> _REQUIRED TASK_
Output every line below without omitting or altering anything.

> _SUPPLIED DATA_
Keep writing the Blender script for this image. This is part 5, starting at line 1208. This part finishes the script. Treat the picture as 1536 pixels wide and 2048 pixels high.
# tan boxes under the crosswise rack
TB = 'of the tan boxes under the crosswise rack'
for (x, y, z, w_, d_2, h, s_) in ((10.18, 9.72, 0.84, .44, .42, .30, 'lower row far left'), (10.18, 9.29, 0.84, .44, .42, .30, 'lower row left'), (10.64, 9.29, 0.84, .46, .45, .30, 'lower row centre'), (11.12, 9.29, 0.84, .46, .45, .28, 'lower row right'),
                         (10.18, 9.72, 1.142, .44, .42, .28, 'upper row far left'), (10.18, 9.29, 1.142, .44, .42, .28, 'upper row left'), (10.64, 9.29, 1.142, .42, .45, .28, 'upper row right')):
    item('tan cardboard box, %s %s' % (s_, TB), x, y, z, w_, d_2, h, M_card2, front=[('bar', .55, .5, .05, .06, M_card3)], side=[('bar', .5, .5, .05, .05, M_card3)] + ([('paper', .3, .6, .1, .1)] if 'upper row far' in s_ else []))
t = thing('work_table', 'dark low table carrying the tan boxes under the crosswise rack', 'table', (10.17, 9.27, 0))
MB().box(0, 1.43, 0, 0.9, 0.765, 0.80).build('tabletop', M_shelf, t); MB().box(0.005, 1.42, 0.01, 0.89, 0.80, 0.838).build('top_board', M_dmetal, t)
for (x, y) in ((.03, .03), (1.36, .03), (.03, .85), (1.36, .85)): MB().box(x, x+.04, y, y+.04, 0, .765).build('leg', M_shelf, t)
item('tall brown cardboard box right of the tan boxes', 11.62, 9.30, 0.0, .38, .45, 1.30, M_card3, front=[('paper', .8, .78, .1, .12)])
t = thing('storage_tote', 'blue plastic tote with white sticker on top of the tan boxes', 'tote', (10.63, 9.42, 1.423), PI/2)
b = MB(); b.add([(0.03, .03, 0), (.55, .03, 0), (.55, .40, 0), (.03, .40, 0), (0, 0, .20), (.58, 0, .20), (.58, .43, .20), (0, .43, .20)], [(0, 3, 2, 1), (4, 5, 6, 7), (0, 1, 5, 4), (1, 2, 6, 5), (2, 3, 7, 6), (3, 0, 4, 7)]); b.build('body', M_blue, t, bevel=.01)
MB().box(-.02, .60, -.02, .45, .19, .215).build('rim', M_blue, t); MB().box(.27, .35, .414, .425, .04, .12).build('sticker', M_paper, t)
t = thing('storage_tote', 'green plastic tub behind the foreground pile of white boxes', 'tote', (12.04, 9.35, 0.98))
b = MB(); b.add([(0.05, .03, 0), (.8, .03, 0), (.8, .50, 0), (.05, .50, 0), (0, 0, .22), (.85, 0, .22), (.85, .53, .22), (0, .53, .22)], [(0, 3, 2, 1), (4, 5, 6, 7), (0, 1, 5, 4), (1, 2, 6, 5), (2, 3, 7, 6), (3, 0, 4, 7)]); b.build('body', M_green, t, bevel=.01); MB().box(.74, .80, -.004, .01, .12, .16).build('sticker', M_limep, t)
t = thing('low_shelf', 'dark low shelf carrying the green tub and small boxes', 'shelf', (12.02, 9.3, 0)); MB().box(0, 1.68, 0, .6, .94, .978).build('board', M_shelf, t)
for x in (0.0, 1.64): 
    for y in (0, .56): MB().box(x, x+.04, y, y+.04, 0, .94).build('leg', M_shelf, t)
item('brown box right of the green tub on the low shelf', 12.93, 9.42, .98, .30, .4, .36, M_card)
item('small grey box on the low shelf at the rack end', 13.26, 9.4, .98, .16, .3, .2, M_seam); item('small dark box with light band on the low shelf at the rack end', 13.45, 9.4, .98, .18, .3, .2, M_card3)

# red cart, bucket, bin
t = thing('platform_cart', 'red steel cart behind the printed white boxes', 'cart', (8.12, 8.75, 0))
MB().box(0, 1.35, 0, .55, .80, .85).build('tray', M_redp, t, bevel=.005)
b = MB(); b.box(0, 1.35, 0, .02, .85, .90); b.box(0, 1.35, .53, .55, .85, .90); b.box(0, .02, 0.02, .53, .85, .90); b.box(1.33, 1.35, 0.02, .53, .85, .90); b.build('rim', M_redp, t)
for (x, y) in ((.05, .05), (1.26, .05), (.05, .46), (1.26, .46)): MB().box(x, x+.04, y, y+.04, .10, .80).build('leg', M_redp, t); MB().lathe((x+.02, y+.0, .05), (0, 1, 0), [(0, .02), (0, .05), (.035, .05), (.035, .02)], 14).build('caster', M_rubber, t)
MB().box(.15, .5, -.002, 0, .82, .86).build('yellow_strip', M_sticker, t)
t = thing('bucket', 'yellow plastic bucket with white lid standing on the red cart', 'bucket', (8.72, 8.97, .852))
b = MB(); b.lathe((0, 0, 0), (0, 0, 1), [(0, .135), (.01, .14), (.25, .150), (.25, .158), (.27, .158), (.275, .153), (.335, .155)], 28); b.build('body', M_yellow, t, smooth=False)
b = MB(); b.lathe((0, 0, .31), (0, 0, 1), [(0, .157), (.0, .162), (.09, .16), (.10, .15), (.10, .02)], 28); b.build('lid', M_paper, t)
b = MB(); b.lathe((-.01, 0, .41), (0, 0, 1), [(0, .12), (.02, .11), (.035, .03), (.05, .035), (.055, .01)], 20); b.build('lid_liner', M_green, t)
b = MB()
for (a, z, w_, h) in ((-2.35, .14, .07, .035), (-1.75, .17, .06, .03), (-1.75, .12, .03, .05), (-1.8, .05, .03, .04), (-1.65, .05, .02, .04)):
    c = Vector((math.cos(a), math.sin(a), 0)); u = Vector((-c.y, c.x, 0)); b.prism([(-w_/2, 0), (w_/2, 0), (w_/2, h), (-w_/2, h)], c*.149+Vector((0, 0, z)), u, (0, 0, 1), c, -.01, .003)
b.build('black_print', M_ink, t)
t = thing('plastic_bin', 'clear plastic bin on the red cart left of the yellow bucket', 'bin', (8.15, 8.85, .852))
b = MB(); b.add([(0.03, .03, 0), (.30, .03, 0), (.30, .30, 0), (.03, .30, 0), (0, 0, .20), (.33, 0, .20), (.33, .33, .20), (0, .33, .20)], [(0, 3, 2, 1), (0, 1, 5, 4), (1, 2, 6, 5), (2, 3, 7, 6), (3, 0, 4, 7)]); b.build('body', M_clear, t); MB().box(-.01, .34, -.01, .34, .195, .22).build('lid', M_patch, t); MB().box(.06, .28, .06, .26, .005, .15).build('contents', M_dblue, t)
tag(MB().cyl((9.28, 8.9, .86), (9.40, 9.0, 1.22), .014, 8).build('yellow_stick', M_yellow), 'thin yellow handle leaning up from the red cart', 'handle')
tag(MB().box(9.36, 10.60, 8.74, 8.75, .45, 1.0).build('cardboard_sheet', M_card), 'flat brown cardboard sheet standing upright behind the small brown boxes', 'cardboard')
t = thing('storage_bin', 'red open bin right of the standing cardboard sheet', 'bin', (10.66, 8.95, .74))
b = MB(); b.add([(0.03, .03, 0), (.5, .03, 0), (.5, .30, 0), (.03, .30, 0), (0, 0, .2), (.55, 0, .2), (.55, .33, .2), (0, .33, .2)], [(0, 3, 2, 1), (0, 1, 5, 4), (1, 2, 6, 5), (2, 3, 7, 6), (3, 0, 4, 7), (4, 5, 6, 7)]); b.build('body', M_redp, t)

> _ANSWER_
Keep writing the Blender script for this image. This is part 5, starting at line 1208. This part finishes the script. Treat the picture as 1536 pixels wide and 2048 pixels high.
# tan boxes under the crosswise rack
TB = 'of the tan boxes under the crosswise rack'
for (x, y, z, w_, d_2, h, s_) in ((10.18, 9.72, 0.84, .44, .42, .30, 'lower row far left'), (10.18, 9.29, 0.84, .44, .42, .30, 'lower row left'), (10.64, 9.29, 0.84, .46, .45, .30, 'lower row centre'), (11.12, 9.29, 0.84, .46, .45, .28, 'lower row right'),
                         (10.18, 9.72, 1.142, .44, .42, .28, 'upper row far left'), (10.18, 9.29, 1.142, .44, .42, .28, 'upper row left'), (10.64, 9.29, 1.142, .42, .45, .28, 'upper row right')):
    item('tan cardboard box, %s %s' % (s_, TB), x, y, z, w_, d_2, h, M_card2, front=[('bar', .55, .5, .05, .06, M_card3)], side=[('bar', .5, .5, .05, .05, M_card3)] + ([('paper', .3, .6, .1, .1)] if 'upper row far' in s_ else []))
t = thing('work_table', 'dark low table carrying the tan boxes under the crosswise rack', 'table', (10.17, 9.27, 0))
MB().box(0, 1.43, 0, 0.9, 0.765, 0.80).build('tabletop', M_shelf, t); MB().box(0.005, 1.42, 0.01, 0.89, 0.80, 0.838).build('top_board', M_dmetal, t)
for (x, y) in ((.03, .03), (1.36, .03), (.03, .85), (1.36, .85)): MB().box(x, x+.04, y, y+.04, 0, .765).build('leg', M_shelf, t)
item('tall brown cardboard box right of the tan boxes', 11.62, 9.30, 0.0, .38, .45, 1.30, M_card3, front=[('paper', .8, .78, .1, .12)])
t = thing('storage_tote', 'blue plastic tote with white sticker on top of the tan boxes', 'tote', (10.63, 9.42, 1.423), PI/2)
b = MB(); b.add([(0.03, .03, 0), (.55, .03, 0), (.55, .40, 0), (.03, .40, 0), (0, 0, .20), (.58, 0, .20), (.58, .43, .20), (0, .43, .20)], [(0, 3, 2, 1), (4, 5, 6, 7), (0, 1, 5, 4), (1, 2, 6, 5), (2, 3, 7, 6), (3, 0, 4, 7)]); b.build('body', M_blue, t, bevel=.01)
MB().box(-.02, .60, -.02, .45, .19, .215).build('rim', M_blue, t); MB().box(.27, .35, .414, .425, .04, .12).build('sticker', M_paper, t)
t = thing('storage_tote', 'green plastic tub behind the foreground pile of white boxes', 'tote', (12.04, 9.35, 0.98))
b = MB(); b.add([(0.05, .03, 0), (.8, .03, 0), (.8, .50, 0), (.05, .50, 0), (0, 0, .22), (.85, 0, .22), (.85, .53, .22), (0, .53, .22)], [(0, 3, 2, 1), (4, 5, 6, 7), (0, 1, 5, 4), (1, 2, 6, 5), (2, 3, 7, 6), (3, 0, 4, 7)]); b.build('body', M_green, t, bevel=.01); MB().box(.74, .80, -.004, .01, .12, .16).build('sticker', M_limep, t)
t = thing('low_shelf', 'dark low shelf carrying the green tub and small boxes', 'shelf', (12.02, 9.3, 0)); MB().box(0, 1.68, 0, .6, .94, .978).build('board', M_shelf, t)
for x in (0.0, 1.64): 
    for y in (0, .56): MB().box(x, x+.04, y, y+.04, 0, .94).build('leg', M_shelf, t)
item('brown box right of the green tub on the low shelf', 12.93, 9.42, .98, .30, .4, .36, M_card)
item('small grey box on the low shelf at the rack end', 13.26, 9.4, .98, .16, .3, .2, M_seam); item('small dark box with light band on the low shelf at the rack end', 13.45, 9.4, .98, .18, .3, .2, M_card3)

# red cart, bucket, bin
t = thing('platform_cart', 'red steel cart behind the printed white boxes', 'cart', (8.12, 8.75, 0))
MB().box(0, 1.35, 0, .55, .80, .85).build('tray', M_redp, t, bevel=.005)
b = MB(); b.box(0, 1.35, 0, .02, .85, .90); b.box(0, 1.35, .53, .55, .85, .90); b.box(0, .02, 0.02, .53, .85, .90); b.box(1.33, 1.35, 0.02, .53, .85, .90); b.build('rim', M_redp, t)
for (x, y) in ((.05, .05), (1.26, .05), (.05, .46), (1.26, .46)): MB().box(x, x+.04, y, y+.04, .10, .80).build('leg', M_redp, t); MB().lathe((x+.02, y+.0, .05), (0, 1, 0), [(0, .02), (0, .05), (.035, .05), (.035, .02)], 14).build('caster', M_rubber, t)
MB().box(.15, .5, -.002, 0, .82, .86).build('yellow_strip', M_sticker, t)
t = thing('bucket', 'yellow plastic bucket with white lid standing on the red cart', 'bucket', (8.72, 8.97, .852))
b = MB(); b.lathe((0, 0, 0), (0, 0, 1), [(0, .135), (.01, .14), (.25, .150), (.25, .158), (.27, .158), (.275, .153), (.335, .155)], 28); b.build('body', M_yellow, t, smooth=False)
b = MB(); b.lathe((0, 0, .31), (0, 0, 1), [(0, .157), (.0, .162), (.09, .16), (.10, .15), (.10, .02)], 28); b.build('lid', M_paper, t)
b = MB(); b.lathe((-.01, 0, .41), (0, 0, 1), [(0, .12), (.02, .11), (.035, .03), (.05, .035), (.055, .01)], 20); b.build('lid_liner', M_green, t)
b = MB()
for (a, z, w_, h) in ((-2.35, .14, .07, .035), (-1.75, .17, .06, .03), (-1.75, .12, .03, .05), (-1.8, .05, .03, .04), (-1.65, .05, .02, .04)):
    c = Vector((math.cos(a), math.sin(a), 0)); u = Vector((-c.y, c.x, 0)); b.prism([(-w_/2, 0), (w_/2, 0), (w_/2, h), (-w_/2, h)], c*.149+Vector((0, 0, z)), u, (0, 0, 1), c, -.01, .003)
b.build('black_print', M_ink, t)
t = thing('plastic_bin', 'clear plastic bin on the red cart left of the yellow bucket', 'bin', (8.15, 8.85, .852))
b = MB(); b.add([(0.03, .03, 0), (.30, .03, 0), (.30, .30, 0), (.03, .30, 0), (0, 0, .20), (.33, 0, .20), (.33, .33, .20), (0, .33, .20)], [(0, 3, 2, 1), (0, 1, 5, 4), (1, 2, 6, 5), (2, 3, 7, 6), (3, 0, 4, 7)]); b.build('body', M_clear, t); MB().box(-.01, .34, -.01, .34, .195, .22).build('lid', M_patch, t); MB().box(.06, .28, .06, .26, .005, .15).build('contents', M_dblue, t)
tag(MB().cyl((9.28, 8.9, .86), (9.40, 9.0, 1.22), .014, 8).build('yellow_stick', M_yellow), 'thin yellow handle leaning up from the red cart', 'handle')
tag(MB().box(9.36, 10.60, 8.74, 8.75, .45, 1.0).build('cardboard_sheet', M_card), 'flat brown cardboard sheet standing upright behind the small brown boxes', 'cardboard')
t = thing('storage_bin', 'red open bin right of the standing cardboard sheet', 'bin', (10.66, 8.95, .74))
b = MB(); b.add([(0.03, .03, 0), (.5, .03, 0), (.5, .30, 0), (.03, .30, 0), (0, 0, .2), (.55, 0, .2), (.55, .33, .2), (0, .33, .2)], [(0, 3, 2, 1), (0, 1, 5, 4), (1, 2, 6, 5), (2, 3, 7, 6), (3, 0, 4, 7), (4, 5, 6, 7)]); b.build('body', M_redp, t)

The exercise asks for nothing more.